JFH — Votre ouvrage amènera certainement des lecteurs à vouloir rencontrer un jour ces singes du Japon. Or dans le parc de Minoo, par exemple, près d’Osaka, la ville interdit aux visiteurs de nourrir les singes sous peine d’une amende de 10 000 yens (90 euros), et leur demande même de ne pas s’en approcher. Outre le fait de se renseigner auprès des municipalités sur les règles en vigueur, quels conseils et quelles recommandations voudriez-vous confier aux personnes souhaitant voir ou photographier ces macaques ?
AB — Ne pas les regarder dans les yeux, ne pas les nourrir, ne pas les toucher, ne pas essayer d’interagir, ne pas tenter de s’asseoir à côté d’eux. Déplacez-vous lentement. Vous pourrez vraiment profiter de cette rencontre.

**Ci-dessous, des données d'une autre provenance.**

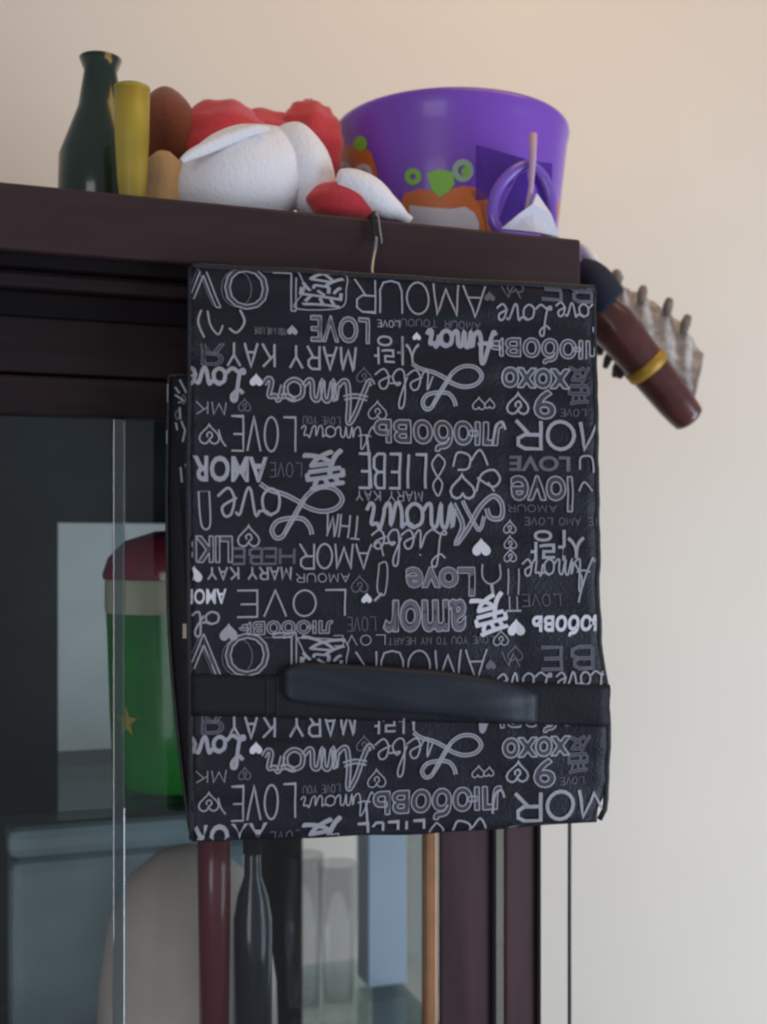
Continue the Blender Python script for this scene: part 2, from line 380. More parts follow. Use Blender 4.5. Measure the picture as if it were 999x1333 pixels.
# soft things
M_plush = mat('white_plush', (.82, .80, .82), .95, var=.04, bump=.5, bscale=300, sheen=.4)
M_red = mat('red_fleece', (.55, .035, .045), .9, var=.12, bump=.5, bscale=260, sheen=.3)
M_seam = mat('seam_piping', (.52, .50, .53), .9)
dp = .060
def tl(px, py, d): return CAB.world(CAB.u(px, d), d, CAB.z(px, py, d))
cu = thing('plush_cushion', 'plain white plush cushion lying on the cabinet against red fleece', 'cushion', top(335, dp), RC)
def cl(px, py, d, d0=dp, px0=335): return Vector((CAB.u(px, d) - CAB.u(px0, d0), d - d0, CAB.z(px, py, d) - zt))
s_ = pxr(335, dp, 1)
blob('cushion_body', cl(322, 232, dp), (92 * s_, .036, 66 * s_), M_plush, cu, rot=(0, math.radians(-22), 0), zmin=0, wr=.02, fr=4)
fp = cl(396, 222, dp - .008)
blob('flap', fp, (38 * s_, .024, 64 * s_), M_plush, cu, rot=(0, math.radians(-24), 0), zmin=0, wr=.03, seed=2)
tube('piping', crom([tuple(cl(x, y, dp - .033)) for x, y in ((236, 210), (248, 202), (270, 192), (300, 179), (330, 169), (350, 168))], 6), [.0015 + .0035 * math.sin(math.pi * (i + 1) / 32) for i in range(31)], M_plush, cu)
dq = .14
rb = thing('fleece_blanket', 'bunched red fleece blanket behind the white cushion', 'blanket', top(335, dq), RC)
s_ = pxr(335, dq, 1)
blob('fold', cl(292, 205, dq, dq), (70 * s_, .04, 70 * s_), M_red, rb, zmin=0, wr=.08, fr=5, seed=1)
blob('fold', cl(402, 198, dq, dq), (46 * s_, .033, 66 * s_), M_red, rb, zmin=0, wr=.09, fr=6, seed=3)
blob('fold', cl(345, 205, dq + .01, dq), (70 * s_, .035, 60 * s_), M_red, rb, zmin=0, wr=.08, fr=5, seed=4)
dr_ = .034
ft = thing('fleece_mitten', 'red and white fleece mitten drooping over the cabinet edge left of the hook', 'mitten', top(465, dr_), RC)
s_ = pxr(465, dr_, 1)
c2 = lambda x, y, d: cl(x, y, d, dr_, 465)
blob('cuff', c2(455, 264, dr_), (56 * s_, .020, 27 * s_), M_red, ft, zmin=0, wr=.05, fr=4)
tube('trim', crom([tuple(c2(x, y, dr_ - .012)) for x, y in ((440, 232), (458, 238), (480, 250), (500, 266), (518, 276), (534, 288))], 6),
     [.004 + .0085 * math.sin(math.pi * min(1, (i + 3) / 30)) for i in range(31)], M_plush, ft)

M_yellow = mat('olive_yellow_plastic', (.42, .31, .035), .45, var=.15, scale=14)
M_brown = mat('brown_plush', (.20, .055, .022), .95, var=.15, bump=.4, bscale=250, sheen=.3)
M_tan = mat('tan_plush', (.62, .43, .24), .9, var=.06, bump=.3, bscale=250)
M_darkg = mat('dark_green_glass', (.014, .03, .018), .2, coat=.4)
dy = .06
tum = thing('tumbler', 'olive yellow plastic tumbler at the left on top of the cabinet', 'tumbler', top(172, dy), RC)
s_ = pxr(172, dy, 1); hy = CAB.z(172, 118, dy) - zt
lathe('body', [(0, 0), (12 * s_, 0), (14 * s_, .004), (19 * s_, hy * .3), (22 * s_, hy * .62), (23 * s_, hy), (20 * s_, hy), (15 * s_, .1 * hy), (0, .1 * hy)], M_yellow, tum)
lathe('rim', [(20 * s_, hy - .001), (23 * s_, hy - .001), (23.5 * s_, hy + .002), (20 * s_, hy + .003)], M_yellow, tum)
du = .115
tb = thing('plush_toy', 'brown plush toy with rounded tan foot right of the yellow tumbler', 'toy', top(212, du), RC)
s_ = pxr(212, du, 1); c3 = lambda x, y, d: cl(x, y, d, du, 212)
blob('body', c3(216, 172, du + .020), (40 * s_, .026, 58 * s_), M_brown, tb, zmin=0, wr=.03)
tz = CAB.z(212, 199, du - .01) - zt
lathe('foot', [(0, 0), (43 * s_, 0), (42 * s_, tz * .12), (36 * s_, tz * .35), (27 * s_, tz * .65), (24 * s_, tz * .88), (10 * s_, tz), (0, tz)], M_tan, tb, c=tuple(c3(213, 250, du - .010).xy) + (0,))
dv = .14
vs = lathe('vase', [(0, 0), (.022, 0), (.034, .03), (.033, .07), (.018, .11), (.013, .14), (.017, .15), (.014, .15), (0, .13)], M_darkg)
tag(vs, 'dark green glass vase left of the yellow tumbler', 'vase'); vs.location = top(131, dv)

# ------------------------------------------------------------------ hook, cord
M_wire = mat('dull_steel_wire', (.32, .32, .33), .35, metal=.7)
M_blk = mat('black_plastic', (.012, .011, .014), .4)
hk = thing('hanging_hook', 'small black and steel hook gripping the cabinet edge above the bag', 'hook', CAB.world(CAB.u(487, -.003), -.003, ZT), RC)
def hl(px, py, d): return (CAB.u(px, d) - CAB.u(487, -.003), d + .003, CAB.z(px, py, d) - ZT)
tube('clip', crom([(0, .024, .0016), (0, .008, .0022), (0, -.001, .0024), hl(486, 282, -.0045), hl(487, 297, -.005), hl(489, 313, -.005)], 6), .0019, M_blk, hk)
tube('shank', crom([hl(490, 309, -.007), hl(489, 322, -.009), hl(486, 338, -.014), hl(484.5, 352, -.020), hl(486, 360, -.024)], 6), .0013, M_wire, hk)
tube('wire_end', crom([hl(489, 277, -.006), hl(493, 284, -.0065), hl(495, 300, -.0065), hl(497, 312, -.0065), hl(496.5, 317, -.0065)], 6), .0008, M_wire, hk)
dk = .050
uk = CAB.u(742.5, dk)
cord = tube('power_cord', [tuple(CAB.world(uk + .0006 * math.sin(z * 9), dk, z)) for z in [ZF - .0005 - i * (ZF - .03) / 40 for i in range(41)]], .0016, M_blk, label='')
tag(cord, 'thin black cord hanging down the wall right of the cabinet post', 'cord')

# ------------------------------------------------------------------ wooden rod with fringe at the right
M_rod = mat('red_brown_lacquer', (.090, .026, .022), .3, var=.35, scale=30, coat=.4)
M_gold = mat('gold_band', (.42, .24, .03), .5, metal=.3)
M_navyc = mat('navy_cloth', (.010, .014, .032), .8, bump=.3, bscale=120)
M_lace = mat('grey_lace', (.42, .39, .37), .95, var=.35, scale=120, bump=.6, bscale=200)
M_tas = mat('brown_grey_tassel', (.20, .165, .14), .95, var=.3, scale=90)
M_tas2 = mat('plum_grey_tassel', (.13, .10, .11), .95, var=.3, scale=90)
YR = 1.06
R0 = at(738, 362, YR - .03)
rod = thing('wooden_rod', 'lacquered red-brown wooden rod with gold band jutting out right of the bag', 'rod', R0, 0)
ax = [(738, 362), (770, 396), (800, 425), (830, 462), (850, 487), (880, 524), (900, 548)]
P = [at(x, y, YR - .03 + i * .004) - R0 for i, (x, y) in enumerate(ax)]
k1 = YR / F
tube('shaft', crom([tuple(p) for p in P], 5), [k1 * r for r in [v for a, b in zip((14, 24, 30, 27, 26, 24), (24, 30, 27, 26, 24, 20)) for v in [a + (b - a) * j / 5 for j in range(5)]] + [14]], M_rod, rod, seg=24)
g0 = P[3] + (P[4] - P[3]) * .35; g1 = P[3] + (P[4] - P[3]) * .85
tube('gold_band', [g0, g0 + (g1 - g0) * .1, g0 + (g1 - g0) * .9, g1], [k1 * 27, k1 * 29, k1 * 28.5, k1 * 26], M_gold, rod, seg=24)
tube('cloth_wrap', crom([tuple(at(x, y, YR - .035) - R0) for x, y in ((752, 345), (766, 360), (780, 380), (796, 396))], 4), [k1 * r for r in (12, 15, 18, 21, 23, 25, 26, 26, 26, 26, 25, 24, 22)], M_navyc, rod, seg=20)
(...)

JFH — À la fin de l’ouvrage, vous ne cachez pas votre regret de n’avoir pu observer des groupes de singes dans des zones plus sauvages. Projetez-vous un nouveau voyage photographique ?
AB — Tous les groupes de singes ne sont pas observés, beaucoup sont même inconnus des chercheurs. J’ai vu passer au loin des groupes de cinquante singes qui ne se sont pas laissés approcher. Il faudrait que je les habitue à ma présence pendant plusieurs jours voire plusieurs mois. C’est malheureusement impossible car je n’avais que trois voyages pour ce projet.
Il n’y a pas d’autres voyages de prévus même si j’aimerais bien retourner à Wakinosawa au printemps pour profiter des chemins de randonnée sans neige.